◆ **What to do**:
Leaving out all images, write out the records that follow exactly.

◆ **Data rows**:
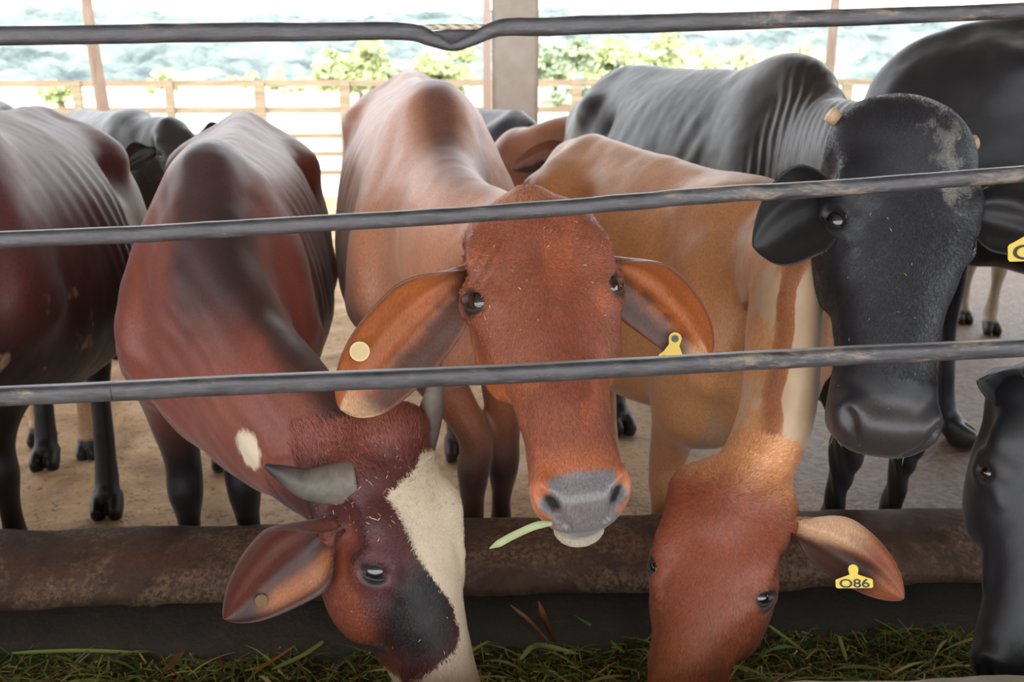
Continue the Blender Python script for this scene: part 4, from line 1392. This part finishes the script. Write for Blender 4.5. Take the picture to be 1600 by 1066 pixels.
# ---- background animals
def simple_cow(W, R, P, M, X, col, dark, label, ears, hump=.6, wid=.95, h=.014, legc=None, feet=None, name='cow', cat='cow', face=None, hs=.95, mat=None, up=0, group=None, epaint=None, fat=1.0, patchf=None, muzz='3a3230'):
    B = Body(W, R, wid)
    H = Head(P, M, X, hs)
    mid = (B(.1, 0, 1.06) + H(0, -.1, 0)) / 2
    neck = [(B(-.12, 0, 1.02), .13, .24), (B(.06, 0, 1.04), .12, .2), (mid, .10, .15), (H(0, -.1, .05), .085, .11)]
    def paint(v, bl, hl, n):
        c, p, w = base_paint(v, bl, hl, n, col, dark, legc, top=.5, muzz=muzz, face=face)
        if patchf: p = patchf(v, bl, hl, n)
        return c, p, w
    es = [ear(H, -1, ears[0] if ears[0] is not None else H(-.30, -.16, .10), .08, V(0, -1, 0)), ear(H, 1, ears[1] if ears[1] is not None else H(.30, -.16, .10), .08, V(0, -1, 0))]
    return make_cow(name, label, cat, B, H, neck, h=h, ears=es, paint=paint, mat=mat or SHINY, hump=hump, feet=feet, earpaint=epaint or ear_paint(dark, col, '1c1412'), sm=1, group=group, fat=fat)

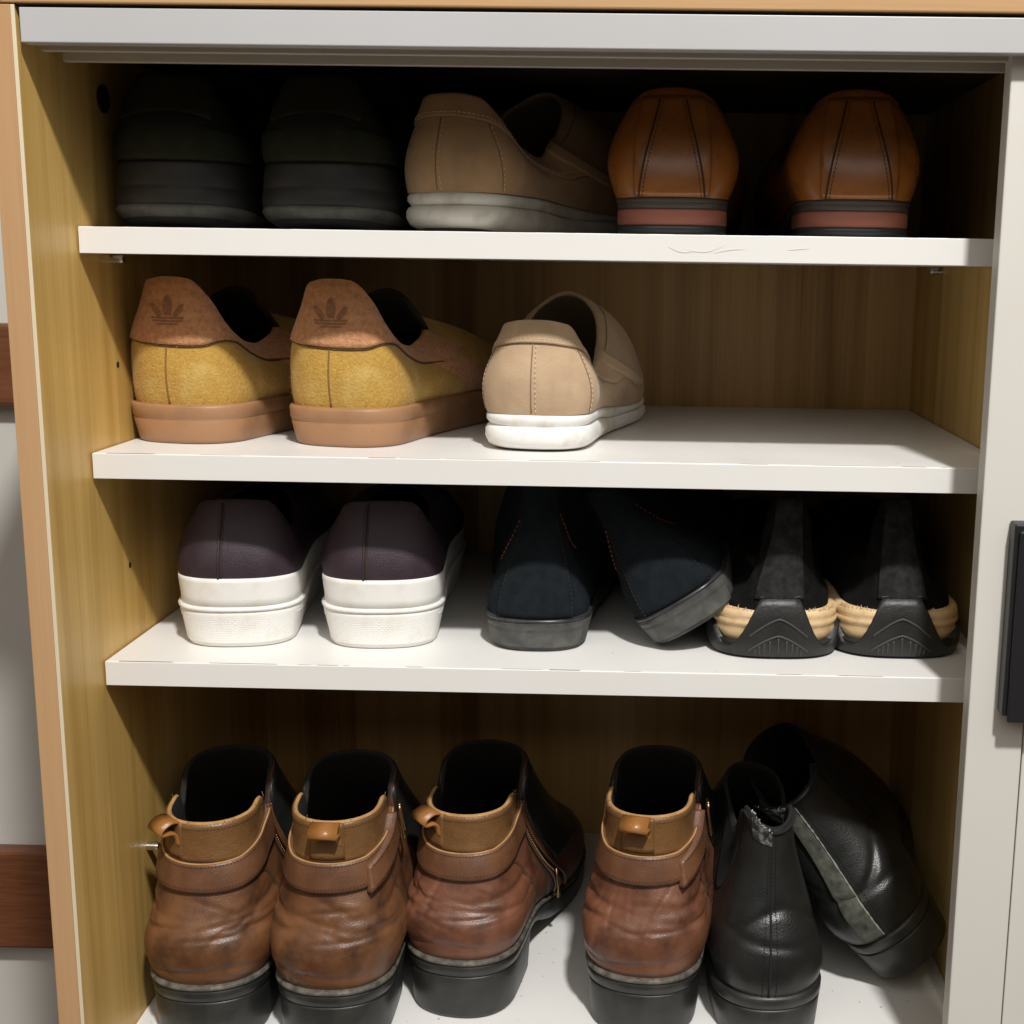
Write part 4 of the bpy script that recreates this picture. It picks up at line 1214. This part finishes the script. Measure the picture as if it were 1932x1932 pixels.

◆ **Response for this exercise**:
Continue the Blender Python script for this scene: part 4, from line 1392. This part finishes the script. Write for Blender 4.5. Take the picture to be 1600 by 1066 pixels.
# ---- background animals
def simple_cow(W, R, P, M, X, col, dark, label, ears, hump=.6, wid=.95, h=.014, legc=None, feet=None, name='cow', cat='cow', face=None, hs=.95, mat=None, up=0, group=None, epaint=None, fat=1.0, patchf=None, muzz='3a3230'):
    B = Body(W, R, wid)
    H = Head(P, M, X, hs)
    mid = (B(.1, 0, 1.06) + H(0, -.1, 0)) / 2
    neck = [(B(-.12, 0, 1.02), .13, .24), (B(.06, 0, 1.04), .12, .2), (mid, .10, .15), (H(0, -.1, .05), .085, .11)]
    def paint(v, bl, hl, n):
        c, p, w = base_paint(v, bl, hl, n, col, dark, legc, top=.5, muzz=muzz, face=face)
        if patchf: p = patchf(v, bl, hl, n)
        return c, p, w
    es = [ear(H, -1, ears[0] if ears[0] is not None else H(-.30, -.16, .10), .08, V(0, -1, 0)), ear(H, 1, ears[1] if ears[1] is not None else H(.30, -.16, .10), .08, V(0, -1, 0))]
    return make_cow(name, label, cat, B, H, neck, h=h, ears=es, paint=paint, mat=mat or SHINY, hump=hump, feet=feet, earpaint=epaint or ear_paint(dark, col, '1c1412'), sm=1, group=group, fat=fat)

Write part 4 of the bpy script that recreates this picture. It picks up at line 1214. This part finishes the script. Measure the picture as if it were 1932x1932 pixels.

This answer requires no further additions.